Roigard, Williams and Finau all look France-bound. Finau, in spite of a powerful second half and emergence as a lineout option, is maybe also there because the unlucky Ethan Blackadder has come down with yet another injury. Narawa and Stevenson seem more likely to miss out, but McLeod’s involvement in Dunedin was interesting.

Jordie Barrett’s clear ownership of the 12 jersey has led to the question of contingencies if he is injured. Most are picking the All Blacks midfield to consist of only four players: Barrett, Rieko Ioane, Anton Lienert-Brown and David Havili, the latter a player much admired by Foster. Fainga’anuku - who booked his passage with an all-action game in Dunedin - can cover centre. McLeod, though his debut yesterday was inconclusive, is cut from the same physical mould as Barrett - tall, raw-boned, quick - and could yet be the one big surprise for France.

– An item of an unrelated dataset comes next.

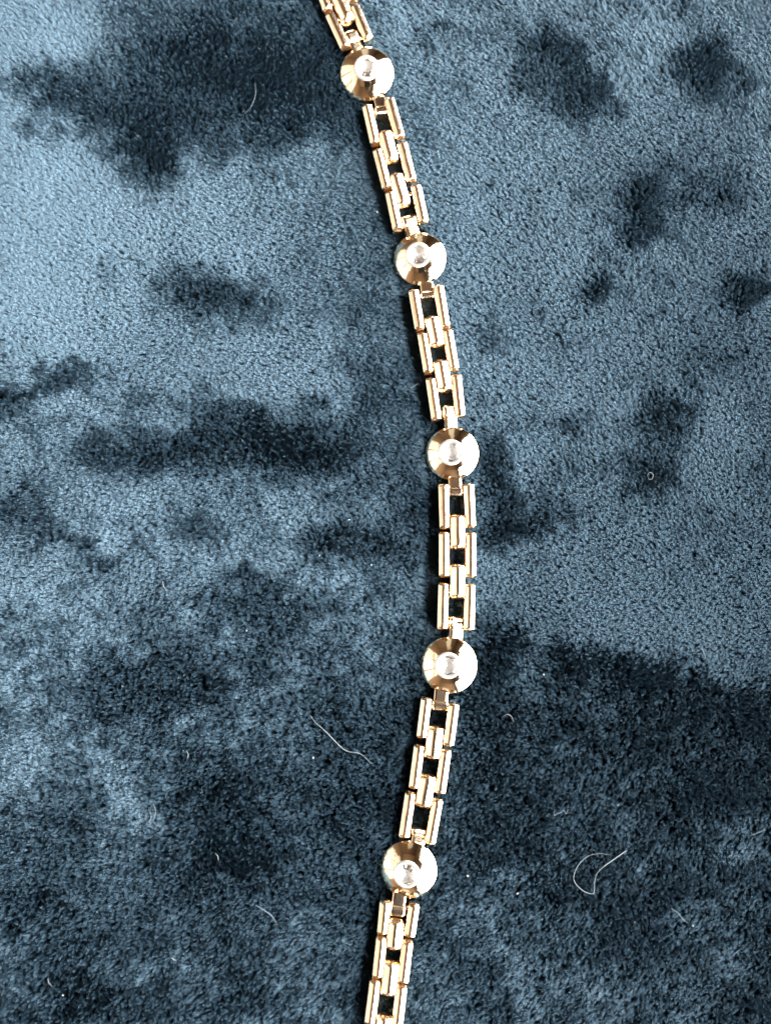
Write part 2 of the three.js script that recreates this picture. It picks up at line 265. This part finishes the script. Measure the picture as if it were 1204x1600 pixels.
function domeLink(cx, cy, r, sx, sy, tabs) {
  run++;
  const low = 1.25 * MM, high = 3.95 * MM;
  const c = at(cx, cy, low), s = at(sx, sy, high), up = s.clone().sub(c).normalize();
  const R = 0.985 * r * PXM * (DIST - 1 * MM) / DIST * camera.position.distanceTo(c) / DIST;
  const g = new THREE.Group(); g.name = 'dome_link'; bracelet.add(g);
  g.position.copy(c).addScaledVector(up, -0.45 * MM); g.quaternion.setFromUnitVectors(V(0, 1, 0), up);
  const spin = jig() * 6.28, bezR = 1.68 * MM, hb = 2.55 * MM;
  const prof = [[0, 0], [R * 0.9, 0], [R * 0.975, 0.08 * MM], [R * 0.985, 0.2 * MM], [R * 0.985, 0.34 * MM], [R * 0.97, 0.42 * MM], [R * 0.955, 0.45 * MM], [R * 0.955, 0.52 * MM], [R * 0.985, 0.56 * MM], [R * 0.998, 0.64 * MM]];
  const rim = 1.05, Rs = R / Math.sin(rim), inner = Math.asin(bezR * 0.98 / Rs);
  for (let k = 0; k <= 22; k++) { const a = rim + (inner - rim) * k / 22; prof.push([Rs * Math.sin(a), 0.72 * MM + Rs * (Math.cos(a) - Math.cos(rim))]); }
  const last = prof[prof.length - 1]; prof.push([bezR * 0.9, last[1]], [bezR * 0.5, last[1] - 0.3 * MM], [0, last[1] - 0.3 * MM]);
  const topY = last[1];
  const dg = toCreasedNormals(new THREE.LatheGeometry(prof.map(([x, y]) => new THREE.Vector2(x, y)), 96), 0.6), dp = dg.attributes.position, shift = jig();
  for (let i = 0; i < dp.count; i++) dg.attributes.uv.setXY(i, dp.getX(i) * 70 + shift, dp.getZ(i) * 70 + shift * 3);
  mesh('dome', dg, goldDome, g);
  const bz = [[bezR * 0.78, -0.1], [bezR * 1.04, -0.1], [bezR * 1.04, 0.18], [bezR, 0.3], [bezR * 0.93, 0.36], [bezR * 0.84, 0.33], [bezR * 0.77, 0.2], [bezR * 0.6, -0.28], [0, -0.28]];
  mesh('bezel', toCreasedNormals(new THREE.LatheGeometry(bz.map(([x, y]) => new THREE.Vector2(x, topY + y * MM)), 64), 0.7), whiteGold, g);
  const q = bezR * 0.8, st = [[0, -0.26], [q * 0.4, -0.12], [q, 0.16], [q, 0.2], [q * 0.8, 0.34], [q * 0.55, 0.42], [0, 0.42]];
  const sg = new THREE.LatheGeometry(st.map(([x, y]) => new THREE.Vector2(x, topY + y * MM)), 8); sg.rotateY(spin);
  mesh('stone', toCreasedNormals(sg, 0.05), stoneMat, g);
  // tabs are given in the photograph: from the dome's rim to the hinge
  for (const [x0, y0, x1, y1, w] of tabs) {
    const upper = y1 < y0;
    const a = at(x0, y0, 2.05 * MM), b = at(x1, y1, 2.3 * MM), wd = (w ?? 24) * PXM;
    const out = new THREE.Group(); const L = a.distanceTo(b);
    const parts = [stapleGeometry(wd, 1.25 * MM, L * 0.52, 0.3 * MM, 0.5 * MM, 0.42 * MM).translate(0, 0, L * 0.24), stapleGeometry(wd * 0.86, 0.95 * MM, L * 0.75, 0.2 * MM, 0.3 * MM, 0.5 * MM).translate(0, 0.02 * MM, -L * 0.2)];
    for (const p of parts) { for (const k of Object.keys(p.attributes)) if (k !== 'position' && k !== 'normal') p.deleteAttribute(k); }
    const m = mesh('hinge_tab', mergeGeometries(parts), goldMat, bracelet);
    place(m, a, b, (upper ? 0.24 : -0.06) + (jig() - 0.5) * 0.1, -1.25 * MM);
    g.updateMatrixWorld(true); g.attach(m);
  }
}
outerLink(491, -52, 513, 13, 533, -62, 553, -3);
centreLink(525, -18, 546, 30);
outerLink(515, 16, 541, 72, 554, 3, 577, 58);
domeLink(573, 116, 39.5, 572, 104, [[561, 84, 543, 45, 22], [592, 150, 597, 177, 23]]);
outerLink(573, 160, 587, 222, 610, 148, 628, 212); centreLink(600, 198, 614, 250);
outerLink(590, 229, 606, 292, 630, 218, 646, 280); centreLink(617, 265, 633, 319);
outerLink(609, 296, 622, 358, 651, 285, 664, 346);
domeLink(655.5, 405, 40.7, 652, 396, [[646, 371, 635, 334, 25], [666, 440, 669, 466]]);
outerLink(645, 450, 656, 514, 686, 442, 697, 510); centreLink(675, 489, 685, 541);
outerLink(659, 517, 670, 582, 700, 512, 711, 577); centreLink(688, 558, 697, 611);
outerLink(672, 588, 682, 656, 715, 583, 722, 650);
domeLink(706, 709, 42, 703.6, 706, [[703, 670, 701, 631], [710, 748, 711, 776]]);
outerLink(692, 755, 694, 826, 734, 754, 737, 824, 16); centreLink(715, 801, 716, 859);
outerLink(694, 830, 694, 902, 737, 831, 737, 902, 16); centreLink(716, 879, 716, 937);
outerLink(693, 910, 691, 984, 736, 912, 734, 986, 16);
domeLink(701, 1039, 44, 699, 1040, [[710, 998, 713, 962, 25], [689, 1078, 686, 1112, 25]]);
outerLink(667, 1090, 659, 1155, 710, 1099, 701, 1167); centreLink(682, 1134, 676, 1189, 24.5);
outerLink(655, 1164, 646, 1234, 699, 1172, 689, 1242); centreLink(670, 1210, 660, 1265, 24.5);
outerLink(641, 1238, 630, 1311, 685, 1249, 672, 1321);
domeLink(638, 1358, 43, 634, 1368, [[650, 1322, 655, 1294, 25], [624, 1396, 619, 1435]]);
outerLink(602, 1409, 597, 1463, 648, 1414, 640, 1467); centreLink(620, 1439, 615, 1489);
outerLink(596, 1465, 589, 1531, 638, 1472, 630, 1539); centreLink(612, 1504, 606, 1562);
outerLink(586, 1533, 577, 1604, 629, 1542, 621, 1612); centreLink(602, 1588, 596, 1645);

// ---------------------------------------------------------------- lint on the velvet
const above = (px, py, h) => { const p = at(px, py, 1.3 * MM); p.y = ground(p.x, p.z) + (1.5 + h) * MM; const q = at(px, py, p.y); return q; };
function lint(points, radius, material, label, rise = 0.25, thick = 0) {
  const c = new THREE.CatmullRomCurve3(points.map(([x, y, h]) => above(x, y, h ?? rise))), n = points.length * 8;
  const g = new THREE.TubeGeometry(c, n, radius * 0.75 * MM, 6), p = g.attributes.position, o = points[0], O = above(o[0], o[1], 0);
  for (let i = 0; i <= n; i++) { const m = c.getPointAt(i / n), t = thick && i / n < thick ? 1.5 : 0.35 + 0.65 * Math.sin(Math.PI * clamp(i / n, 0.02, 0.98)); for (let k = 0; k <= 6; k++) { const j = i * 7 + k; p.setXYZ(j, m.x + (p.getX(j) - m.x) * t - O.x, m.y + (p.getY(j) - m.y) * t - O.y, m.z + (p.getZ(j) - m.z) * t - O.z); } }
  const m = mesh('lint_fibre', g, material, scene, true); m.position.copy(O); tag(m, label, 'lint'); return m;
}
lint([[485, 1118], [492.4, 1128.6], [502, 1137], [513.5, 1148], [525, 1160], [537, 1171], [547, 1175], [560, 1176.6], [568, 1181.5], [580, 1193]], 0.065, lintMat, 'long white S-curved lint fibre on the velvet left of the fourth dome');
lint([[978, 1329], [958.6, 1342.6], [941.5, 1355], [931.7, 1366], [928.5, 1379], [927, 1395.7], [920, 1396], [908, 1390], [896, 1375], [899.6, 1358], [912, 1342], [924, 1335.6], [940.7, 1334], [955.6, 1336.6]], 0.05, lintLoop, 'grey white lint fibre curled into an open loop at the lower right', 0.25, 0.2);
lint([[398, 128], [399.5, 145], [396, 158], [391, 168], [382, 178]], 0.036, lintGrey, 'thin grey arched lint hair on the darkest patch at upper left');
lint([[786, 1120], [792, 1116], [798, 1119], [802, 1128]], 0.05, lintMat, 'short pale hooked lint right of the fourth dome');
lint([[1048, 1419], [1058, 1426], [1068, 1438], [1074, 1442]], 0.04, lintGrey, 'faint grey slanting hair below the looped fibre');
lint([[399, 1414], [412, 1422], [424, 1431], [433, 1445]], 0.055, lintGrey, 'thin grey hair slanting down right at the lower left of the bracelet');
lint([[232, 1264], [236, 1274], [233, 1286]], 0.04, lintGrey, 'small grey curved hair on the light streak at lower left');
lint([[240, 1256], [243, 1268], [240, 1280], [236, 1288]], 0.04, lintGrey, 'small grey arched hair, right of its twin on the light streak');
lint([[336, 1333], [340, 1338], [341, 1346]], 0.06, lintMat, 'tiny bright hook of lint on the dark patch at lower left');
lint([[291, 1173], [294, 1179], [293, 1185]], 0.05, lintMat, 'tiny upright pale lint left of the S-curved fibre');
lint([[254, 908], [256, 917], [260, 922], [251, 924]], 0.05, lintMat, 'small crooked pale lint on the left at mid height');
lint([[268, 1497], [275, 1501]], 0.07, lintMat, 'short bright straight lint near the bottom left');
lint([[639, 606], [646, 604], [653, 599]], 0.035, lintGrey, 'faint hair in the shadow left of the second run of bars');
lint([[1011, 743], [1015, 738], [1020, 742], [1017, 749], [1012, 748]], 0.045, lintMat, 'tiny ring of pale lint on the right above mid height');
lint([[866, 1264], [865, 1274], [871, 1271], [876, 1269], [880, 1266], [884, 1272], [886, 1264]], 0.04, lintGrey, 'wavy pale lint above and left of the looped fibre');
lint([[1096, 1012], [1100, 1022], [1103, 1030]], 0.04, lintGrey, 'pale upright hair on the bright fold at right');
lint([[75, 1529], [76, 1535], [82, 1542]], 0.045, lintMat, 'tiny bent pale hair in the bottom left corner');
lint([[1196, 1296], [1172, 1306], [1182, 1302]].slice(0, 2), 0.035, lintGrey, 'faint hair at the right edge below the fold');
{
  const r = rng(5);
  for (const [x, y, s] of [[395, 641, 1], [589, 331, 0.9], [849, 1054, 1.1], [808, 1396, 1.2], [965, 1258, 1], [1082, 1447, 1.1], [991, 1441, 1], [489, 1184, 1.2], [730, 1369, 1.5], [191, 1072, 1], [385, 985, 0.9], [580, 883, 0.9], [264, 1105, 0.8], [545, 812, 0.9], [98, 1555, 0.9], [499, 868, 0.8]]) {
    const g = new THREE.IcosahedronGeometry(0.1 * MM * s, 1), p = g.attributes.position;
    for (let i = 0; i < p.count; i++) { const k = 0.75 + 0.5 * hash(Math.round(p.getX(i) * 1e8), Math.round(p.getZ(i) * 1e8), 3); p.setXYZ(i, p.getX(i) * k * 1.3, p.getY(i) * k, p.getZ(i) * k); }
    g.computeVertexNormals();
    const m = mesh('lint_speck', g, speckMat, scene, true); m.position.copy(above(x, y, -0.05)); m.rotation.y = r() * 6;
    tag(m, 'tiny bright speck of lint on the dark velvet', 'lint speck', 'bright lint specks on the velvet');
  }
}
renderer.render(scene, camera);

McLeod forced his way into the Crusaders’ top team this year; Robertson couldn’t leave him out, picking him to start on the wing at times ahead of specialists - so McLeod can lay claim to covering wing and centre as well. However, none of this is a guarantee that those chosen by Foster would again be selected by Robertson. New brooms have a habit of sweeping clean, though 12 big sets of shoes need to be filled and those with even a taste of international rugby should have a headstart.

Back in February, before the related futures of Foster and Robertson was known, I wrote a column saying that if New Zealand Rugby did jettison Foster, he would be perfectly entitled to forget the future-proofing aspect of his job and focus even more on embarrassing his employers by becoming the first rugby coach to be sacked after winning a World Cup.

Foster has done that - and while he still could have given some of the newbies more time, he has also found six new players, all of whom have done pretty well. In future years, and maybe even at the 2027 World Cup, Foster’s detractors will be able to reflect that he did New Zealand Rugby and Robertson a big favour, selection-wise.